Chinese Communists Punish Jimmy Lai – OpEd
Jimmy Lai, the 78-year-old British citizen and convert to Catholicism, was sentenced in Hong Kong on February 9 to twenty years in prison for protesting human rights abuses in China. He was accused of being the “mastermind” of protests against the Communist regime. He was arrested in 2020 under a new law that restricted freedom of the press, citing his “seditious” articles in Apple Daily, a newspaper he founded in 1995.
Chinese Communist chief Xi Jinping said the conviction has his “strong support.” But his voice was not echoed abroad.
Volker Türk, the chief human rights commissioner at the United Nations, said Lai was being punished for “exercising rights protected under international law.” Elaine Pearson, the Asia director for Human Rights Watch, said that trials like this send “a message to anyone who dares to criticize the Chinese Communist Party.”
Reporters Without Borders issued a statement saying, “Today the curtain falls on press freedom in Hong Kong.” The Committee to Protect Journalists maintained that “this egregious decision is the final nail in the coffin for freedom of the press in Hong Kong.”
U.S. Secretary of State Marco Rubio called the sentence “an unjust and tragic conclusion to this case.” The European Union slammed what it called the “politically motivated prosecution of Jimmy Lai.” Many leaders in democratic nations, including Taiwan, voiced similar comments. Nathan Sharansky, the former Soviet dissident who was imprisoned for his human rights protests, said Lai was an “heroic freedom fighter and my dear friend.”
The Vatican has said nothing.
It is not clear whether Pope Leo XIV will depart from Pope Francis’ policy of appeasement with Communist China.

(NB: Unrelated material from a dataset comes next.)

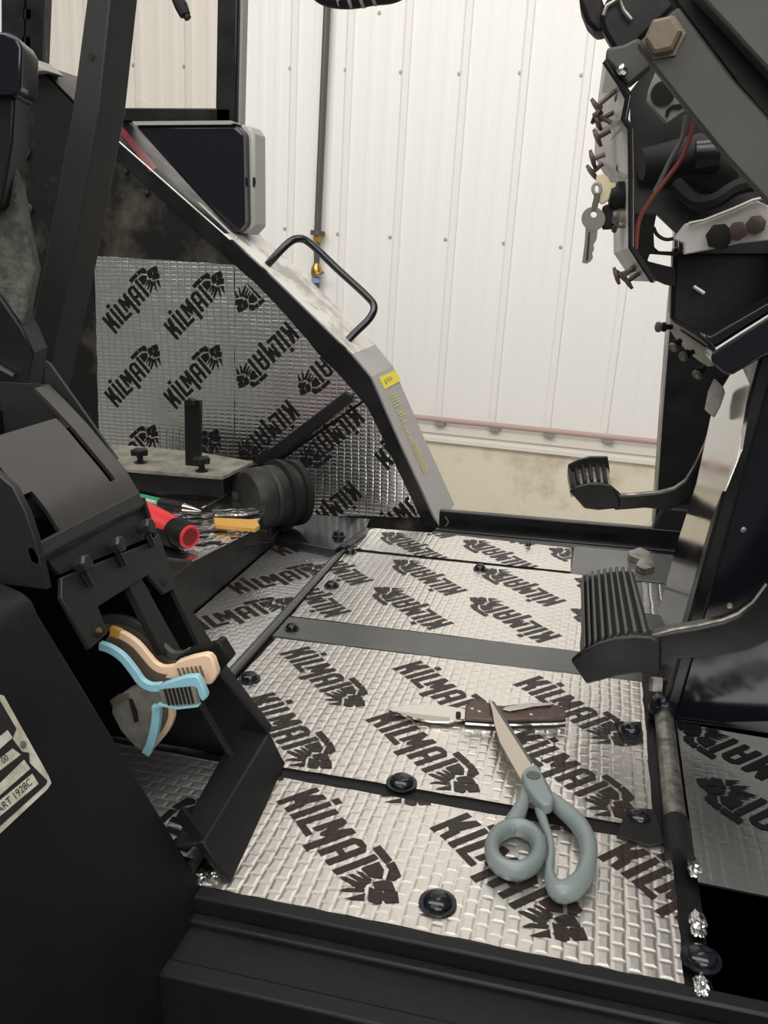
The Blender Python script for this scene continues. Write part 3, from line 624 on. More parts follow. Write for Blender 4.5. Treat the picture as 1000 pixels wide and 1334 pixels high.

Hong Kong Watch had accused Pope Francis of turning a blind eye to the oppression of Catholics in China, a sentiment shared by Cardinal Joseph Zen, former Bishop of Hong Kong.
In 2024, Ed Pentin, senior Rome correspondent for the National Catholic Register, said that unlike many other countries, “the Vatican has continued its silence on Lai’s plight.” Last year, Anne Hendershott, a sociology professor at the Franciscan University of Steubenville, wrote that Lai’s tenuous condition “underscores the Vatican’s failure to exercise meaningful leadership in defending justice—serving as a stark reminder of the Catholic Church’s compromised role, with the Vatican retreating instead of defending Jimmy Lai….”
(Pentin and Hendershott serve on the Catholic League’s board of advisors.)
Jimmy Lai became a human rights advocate after the Communists squashed the pro-democracy movement in Beijing’s Tiananmen Square in 1989. Appeals are now being made by influential heads of state to void his sentence. The Holy See should do the same.